There is a relation between transient response under load or Q factor and circuit phase margin. Paper is attached. Practical summary is at the picture nr. 6.
Simple current sink, driven by tone generator, was used to provide square wave load at the power supply output, with desired frequency, load current and rise time. Observing response with oscilloscope, measured phase margin under targeted load conditions was always better than 50°, while Tian probe calculation predicted about 20° margin at best.
Attachments
Hi guys,
Here is an interesting simulated results in attaching a small degenerators at the driver trannies.To my knowledge the degens was discussed years ago, and I've read that a trade off exist's by losing some loop gain.
Simulated results executed at 20KHz max power, bias current 25ma per device. The red and blue lines are the output bases and the spike appears at the higher frequencies only, regardless of the output power be it 1W or max power. Topology used TMC + bootstrap + enhanced VAS. Longer spikes 'no degens' shorter spikes 'with degens.'
The last graph is 'as built' , an old project of mine using differential VAS with degens (of course 🙂).
(BTW I''m referring to the output stage.)
Here is an interesting simulated results in attaching a small degenerators at the driver trannies.To my knowledge the degens was discussed years ago, and I've read that a trade off exist's by losing some loop gain.
Simulated results executed at 20KHz max power, bias current 25ma per device. The red and blue lines are the output bases and the spike appears at the higher frequencies only, regardless of the output power be it 1W or max power. Topology used TMC + bootstrap + enhanced VAS. Longer spikes 'no degens' shorter spikes 'with degens.'
The last graph is 'as built' , an old project of mine using differential VAS with degens (of course 🙂).

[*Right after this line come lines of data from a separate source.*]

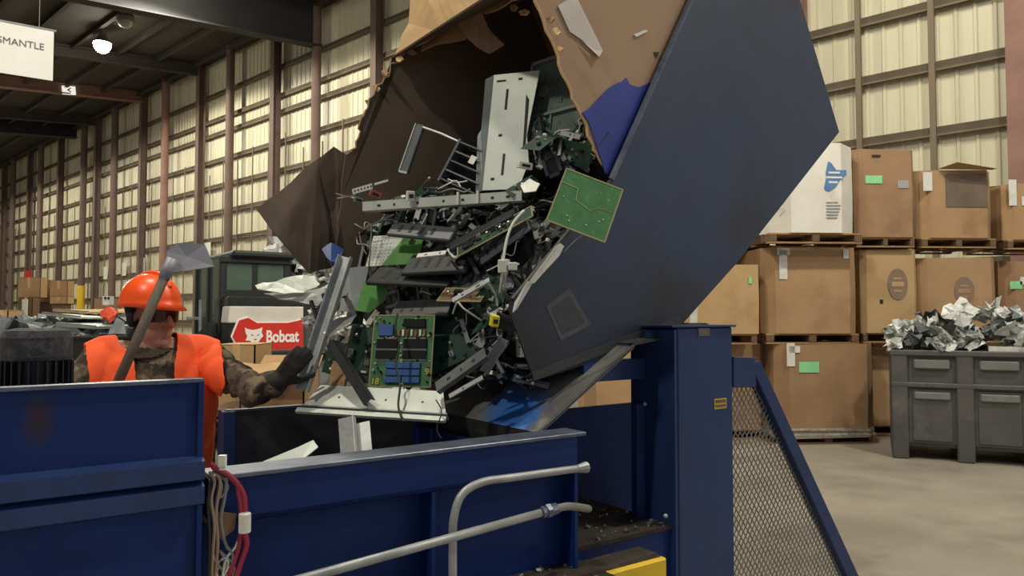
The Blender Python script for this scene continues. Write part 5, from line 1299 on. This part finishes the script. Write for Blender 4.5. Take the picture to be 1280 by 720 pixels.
for i in range(46):
    px_ = rq.uniform(-10, 165); Y = rq.uniform(8.2, 12); p = at(px_, rq.uniform(398, 424), Y)
    scrap(p, .5, 'loose sheet on the left background heap, ' + ('at the picture edge' if px_ < 30 else 'behind the motor' if px_ < 80 else 'under the flat panels' if px_ < 120 else 'beside the worker') + (', nearer' if Y < 10 else ', farther'), gr, ('pale_sheet', 'grey_sheet', 'alu', 'dull_scrap'), 'panel_scrap', .3)
def flatpanel(a, b, c, mt, label, th=.02):
    M, w_, h_ = qf(a, b, c); t = thing('flat_panel', label, 'panel', M=M)
    part('sheet', MB().bb((0, 0, -th), (w_, h_, 0)), mt, t, local=True)
    part('rim', MB().bb((0, 0, 0), (w_, .03, .012)).bb((0, h_ - .03, 0), (w_, h_, .012)), 'grey_sheet', t, local=True)
    return t
flatpanel((52, 391, 8.6), (98, 396, 8.4), (70, 386, 10.2), 'pale_sheet', 'long pale panel lying on top of the left heap')
flatpanel((66, 387, 9.3), (108, 390, 9.0), (84, 381, 10.8), 'cardboard_torn', 'cream panel topmost on the left heap')
flatpanel((70, 404, 8.1), (118, 408, 8.0), (80, 398, 9.0), 'tarp_green', 'grey-green panel low on the left heap', .03)
for (a_, b_, c_, d2, Y, mt, lab) in ((22, 50, 347, 372, 19, 'cardboard', 'wrapped brown carton at far left near the wall'), (24, 40, 372, 398, 18.6, 'wood_dark', 'brown carton pile under the wrapped far left carton'),
        (50, 62, 350, 378, 20, 'cardboard_b', 'narrow brown carton second from the far left'), (62, 84, 351, 371, 19.5, 'cardboard', 'wide brown carton in the distance left of the yellow column'),
        (62, 84, 371, 380, 19.3, 'cardboard_c', 'flat tan carton under the wide distant one'), (-8, 9, 388, 432, 9.5, 'cardboard_c', 'orange-tan carton cut by the left picture edge'),
        (8, 42, 402, 425, 9.2, 'wood', 'pale wooden crate behind the motor top'), (117, 150, 373, 392, 14, 'cardboard_b', 'brown carton behind the small white box')):
    tt_ = carton(a_, b_, c_, d2, Y, mt, lab, .3)
    if tt_.location.z > .05 and not lab.startswith('w'):
        zb = tt_.location.z; 
        hb_ = MB().bb((-.18, -.12, -zb), (.18, .12, 0)); part('pallet_stand', hb_, 'wood_dark', tt_, local=True)
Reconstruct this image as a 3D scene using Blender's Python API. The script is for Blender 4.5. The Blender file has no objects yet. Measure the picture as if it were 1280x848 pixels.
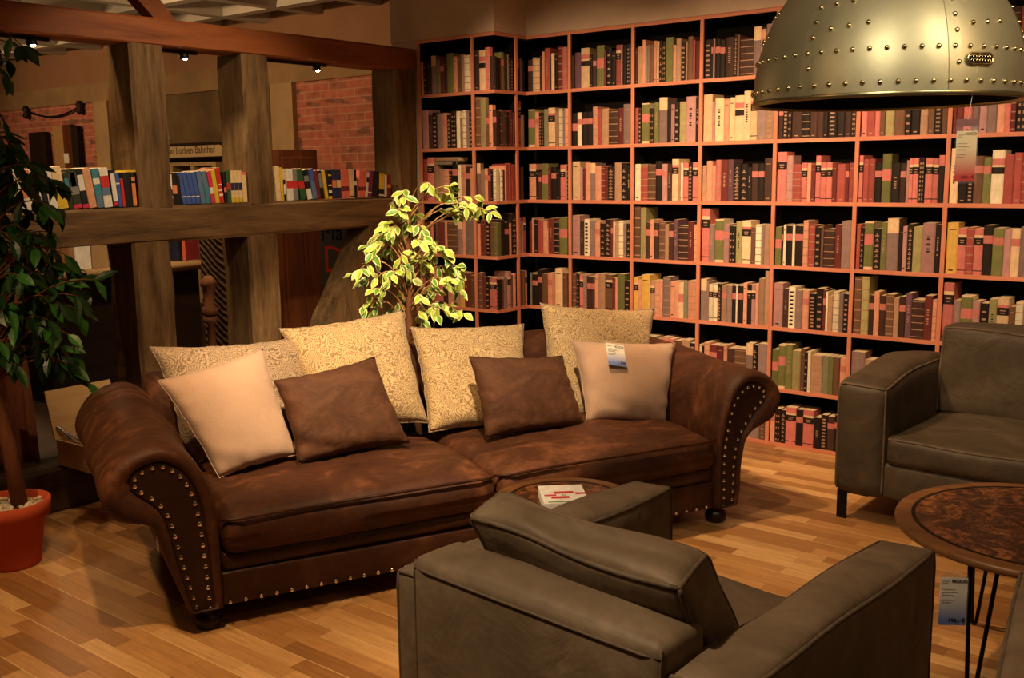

(BTW I''m referring to the output stage.)
Attachments
The CFP is doing well, the problem is the PDN attached. Sorry I phrased this wrong. Any low ESR capacitor at the output makes the CFP go unstable. In my case this is the small decoupling caps I have in parallel to the large high ESR electrolytic cap.
I agree and also have observed that stability in simulation and reality differ significantly from another. Making simulation closer to reality helps.

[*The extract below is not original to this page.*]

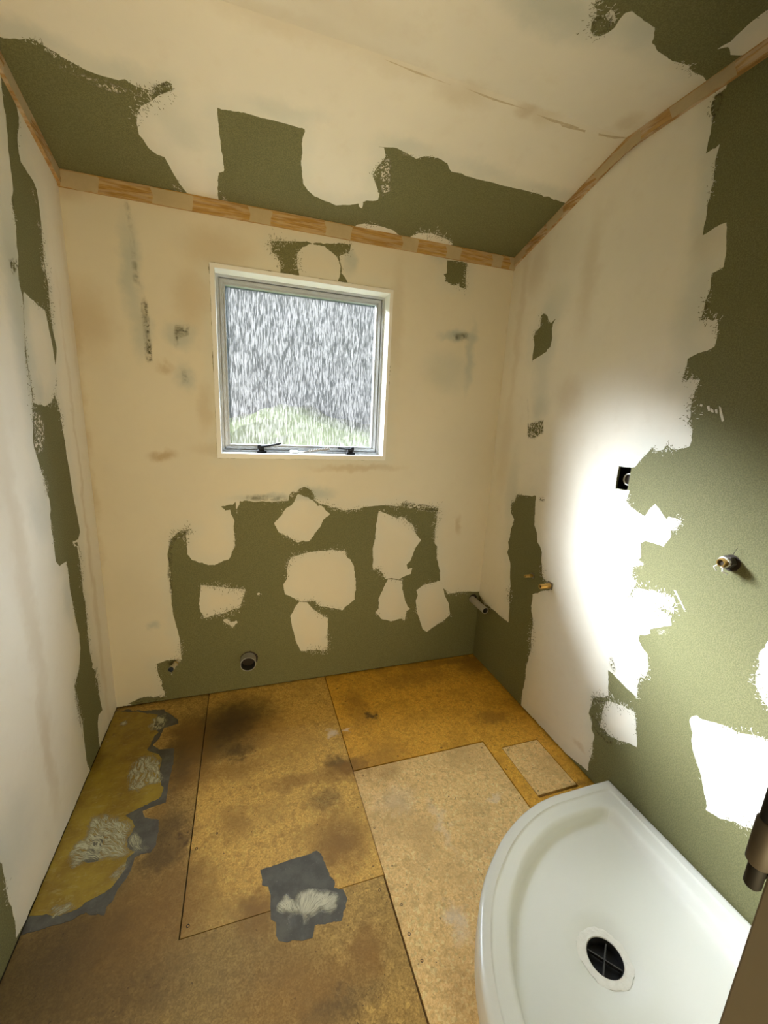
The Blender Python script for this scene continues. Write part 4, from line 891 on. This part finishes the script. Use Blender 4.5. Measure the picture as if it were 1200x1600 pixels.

I have a ground plane that is mostly intact except some deliberate cutouts.
I agree, four layer PCBs have become affordable even for DIY use.
When I started the design of this PCB, I had four layers in mind, but then saw opportunity to reduce to two layers.
With power and ground planes there is another capacitor to watch out for: The one resulting from the adjacent planes. This cap is usually pretty small, but very high Q and may resonate with any other high Q cap being part of the PDN.
A 100nF (or any other capacitance in this range) with 100mOhm ESR would be lovely. Can you please let me know a suitable part number?
According to my research, ceramics are closer to 10mOhm ESR unfortunately.
Capacitors with deliberately increased ESR would be perfect.
I did some research and found out that such parts even exist: Look for "controlled ESR" capacitors.
This is a brilliant idea, but those caps are expensive, hard to find and seem available only in low voltage capability.
Of course, one can build such parts from just a resistor and capacitor with just a bit more inductance involved.
I even think about your proposal do do this. Both parts potted in a tiny plastic enclosure would be rugged, look nice and professional.
I would sell them for a fortune each as magical audio decoupling capacitors and other than so many audiophool parts they would even do something useful actually.
Hmm you're right, I can't find any at 100mOhms, they're all 30-something. Unfortunately I don't remember how I measured that value, or what caps I used...
Anyway, if you want a controlled ESR cap that's in stock, one solution is to use SMD MLCC and SMD chip resistor in series. It increases inductance a little bit, which can be compensated by putting two in parallel. So with 2 caps and 2 resistors, you get about the same inductance as one cap, but you get the ESR too.